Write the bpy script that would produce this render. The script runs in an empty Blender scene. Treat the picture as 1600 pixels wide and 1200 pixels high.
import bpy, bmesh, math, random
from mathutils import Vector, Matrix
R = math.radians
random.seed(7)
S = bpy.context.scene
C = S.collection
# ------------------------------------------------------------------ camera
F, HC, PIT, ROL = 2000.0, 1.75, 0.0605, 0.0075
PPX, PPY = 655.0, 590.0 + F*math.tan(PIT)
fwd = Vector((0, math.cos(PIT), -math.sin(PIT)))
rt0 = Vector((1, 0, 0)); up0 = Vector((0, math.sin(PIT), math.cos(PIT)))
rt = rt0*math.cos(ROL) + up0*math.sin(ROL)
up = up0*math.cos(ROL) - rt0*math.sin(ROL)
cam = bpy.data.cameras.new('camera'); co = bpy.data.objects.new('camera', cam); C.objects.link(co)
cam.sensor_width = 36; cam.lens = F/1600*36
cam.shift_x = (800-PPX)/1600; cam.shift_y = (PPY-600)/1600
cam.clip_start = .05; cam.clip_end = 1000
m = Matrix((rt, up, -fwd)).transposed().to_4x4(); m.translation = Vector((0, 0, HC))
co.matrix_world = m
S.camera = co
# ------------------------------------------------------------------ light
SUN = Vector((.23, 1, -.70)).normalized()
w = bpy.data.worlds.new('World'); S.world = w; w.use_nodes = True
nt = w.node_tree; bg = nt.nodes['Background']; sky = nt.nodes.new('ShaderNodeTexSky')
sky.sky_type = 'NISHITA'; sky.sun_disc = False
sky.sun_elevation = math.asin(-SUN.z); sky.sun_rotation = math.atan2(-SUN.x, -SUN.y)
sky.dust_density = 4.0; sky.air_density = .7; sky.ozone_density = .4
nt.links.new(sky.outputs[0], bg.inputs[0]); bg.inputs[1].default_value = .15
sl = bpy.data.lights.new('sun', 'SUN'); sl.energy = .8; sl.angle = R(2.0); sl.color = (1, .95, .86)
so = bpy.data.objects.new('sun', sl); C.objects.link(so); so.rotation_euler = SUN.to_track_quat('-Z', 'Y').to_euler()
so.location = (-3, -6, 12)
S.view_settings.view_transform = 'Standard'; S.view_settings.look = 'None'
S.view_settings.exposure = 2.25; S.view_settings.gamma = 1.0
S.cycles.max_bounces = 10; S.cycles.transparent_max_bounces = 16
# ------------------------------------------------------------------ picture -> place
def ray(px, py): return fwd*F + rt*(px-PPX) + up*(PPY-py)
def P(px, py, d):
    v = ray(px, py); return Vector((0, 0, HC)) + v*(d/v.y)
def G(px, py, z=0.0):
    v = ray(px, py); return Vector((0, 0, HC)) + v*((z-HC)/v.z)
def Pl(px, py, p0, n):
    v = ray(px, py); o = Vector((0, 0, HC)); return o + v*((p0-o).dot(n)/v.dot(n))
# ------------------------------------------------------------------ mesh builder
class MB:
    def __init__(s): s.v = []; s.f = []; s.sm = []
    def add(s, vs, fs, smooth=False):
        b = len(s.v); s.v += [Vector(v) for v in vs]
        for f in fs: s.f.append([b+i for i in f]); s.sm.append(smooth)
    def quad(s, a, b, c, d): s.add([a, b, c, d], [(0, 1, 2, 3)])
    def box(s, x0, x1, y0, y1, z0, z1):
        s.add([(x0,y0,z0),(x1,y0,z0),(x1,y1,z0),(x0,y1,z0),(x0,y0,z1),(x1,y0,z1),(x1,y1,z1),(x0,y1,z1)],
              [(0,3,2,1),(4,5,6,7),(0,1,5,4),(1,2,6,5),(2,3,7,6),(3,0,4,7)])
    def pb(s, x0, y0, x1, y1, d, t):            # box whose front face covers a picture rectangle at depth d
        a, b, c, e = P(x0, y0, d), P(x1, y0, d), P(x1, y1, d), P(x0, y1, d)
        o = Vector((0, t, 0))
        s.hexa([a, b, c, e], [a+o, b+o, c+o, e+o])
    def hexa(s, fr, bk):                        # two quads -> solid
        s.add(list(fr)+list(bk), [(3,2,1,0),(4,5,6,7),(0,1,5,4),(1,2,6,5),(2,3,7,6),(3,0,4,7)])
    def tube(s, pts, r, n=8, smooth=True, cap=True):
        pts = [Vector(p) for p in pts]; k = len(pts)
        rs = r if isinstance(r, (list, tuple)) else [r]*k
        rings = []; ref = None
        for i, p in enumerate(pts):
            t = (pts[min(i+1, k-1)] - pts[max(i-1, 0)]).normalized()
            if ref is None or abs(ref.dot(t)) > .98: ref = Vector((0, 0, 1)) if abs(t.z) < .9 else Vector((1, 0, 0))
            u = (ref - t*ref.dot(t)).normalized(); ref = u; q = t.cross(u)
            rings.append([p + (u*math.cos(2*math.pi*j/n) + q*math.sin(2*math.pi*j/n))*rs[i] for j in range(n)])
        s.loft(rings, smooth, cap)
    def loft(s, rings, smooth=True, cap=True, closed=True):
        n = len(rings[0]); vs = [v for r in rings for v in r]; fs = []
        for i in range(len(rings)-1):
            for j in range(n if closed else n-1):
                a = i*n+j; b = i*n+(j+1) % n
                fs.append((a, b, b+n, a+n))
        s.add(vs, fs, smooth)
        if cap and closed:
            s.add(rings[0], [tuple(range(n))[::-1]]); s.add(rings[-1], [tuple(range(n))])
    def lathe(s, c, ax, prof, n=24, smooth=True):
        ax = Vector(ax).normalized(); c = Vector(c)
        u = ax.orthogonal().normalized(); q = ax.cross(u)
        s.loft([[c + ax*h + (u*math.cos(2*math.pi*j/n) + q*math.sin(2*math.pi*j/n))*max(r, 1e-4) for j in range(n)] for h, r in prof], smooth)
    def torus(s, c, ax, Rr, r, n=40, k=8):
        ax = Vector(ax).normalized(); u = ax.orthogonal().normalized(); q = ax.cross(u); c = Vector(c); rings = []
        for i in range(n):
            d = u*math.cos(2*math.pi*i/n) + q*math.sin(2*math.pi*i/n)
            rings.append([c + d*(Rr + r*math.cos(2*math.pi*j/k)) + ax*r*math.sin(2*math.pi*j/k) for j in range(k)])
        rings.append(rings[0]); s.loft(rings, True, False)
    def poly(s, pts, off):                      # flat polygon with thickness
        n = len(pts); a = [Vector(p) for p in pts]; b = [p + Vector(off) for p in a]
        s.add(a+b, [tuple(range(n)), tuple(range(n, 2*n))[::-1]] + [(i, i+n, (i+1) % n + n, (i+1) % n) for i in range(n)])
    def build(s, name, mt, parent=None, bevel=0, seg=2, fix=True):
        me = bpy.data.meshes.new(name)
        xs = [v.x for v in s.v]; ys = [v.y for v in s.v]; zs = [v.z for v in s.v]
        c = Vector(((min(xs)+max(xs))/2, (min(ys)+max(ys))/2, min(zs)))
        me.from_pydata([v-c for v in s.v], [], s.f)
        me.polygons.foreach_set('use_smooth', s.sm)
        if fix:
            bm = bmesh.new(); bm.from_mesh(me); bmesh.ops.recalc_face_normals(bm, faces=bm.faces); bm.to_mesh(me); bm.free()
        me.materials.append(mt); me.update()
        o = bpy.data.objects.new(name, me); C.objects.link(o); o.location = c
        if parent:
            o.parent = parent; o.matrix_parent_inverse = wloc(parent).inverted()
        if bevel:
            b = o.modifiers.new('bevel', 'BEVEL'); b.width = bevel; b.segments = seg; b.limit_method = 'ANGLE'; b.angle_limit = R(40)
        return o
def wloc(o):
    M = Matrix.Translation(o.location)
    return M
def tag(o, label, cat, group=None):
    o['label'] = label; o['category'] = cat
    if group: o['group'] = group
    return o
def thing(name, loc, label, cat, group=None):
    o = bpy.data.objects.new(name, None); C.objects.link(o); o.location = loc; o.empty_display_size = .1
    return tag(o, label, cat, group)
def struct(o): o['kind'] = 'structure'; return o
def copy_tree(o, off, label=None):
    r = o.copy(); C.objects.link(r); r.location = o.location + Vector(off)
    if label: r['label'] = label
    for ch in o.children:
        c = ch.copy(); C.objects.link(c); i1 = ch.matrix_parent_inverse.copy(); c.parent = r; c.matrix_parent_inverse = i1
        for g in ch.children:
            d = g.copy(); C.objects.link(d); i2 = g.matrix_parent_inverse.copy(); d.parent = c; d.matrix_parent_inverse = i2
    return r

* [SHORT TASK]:
Which lines hold the word "picture"? Copy all of them.

* [ANSWER BELOW]:
Write the bpy script that would produce this render. The script runs in an empty Blender scene. Treat the picture as 1600 pixels wide and 1200 pixels high.
# ------------------------------------------------------------------ picture -> place
    def pb(s, x0, y0, x1, y1, d, t):            # box whose front face covers a picture rectangle at depth d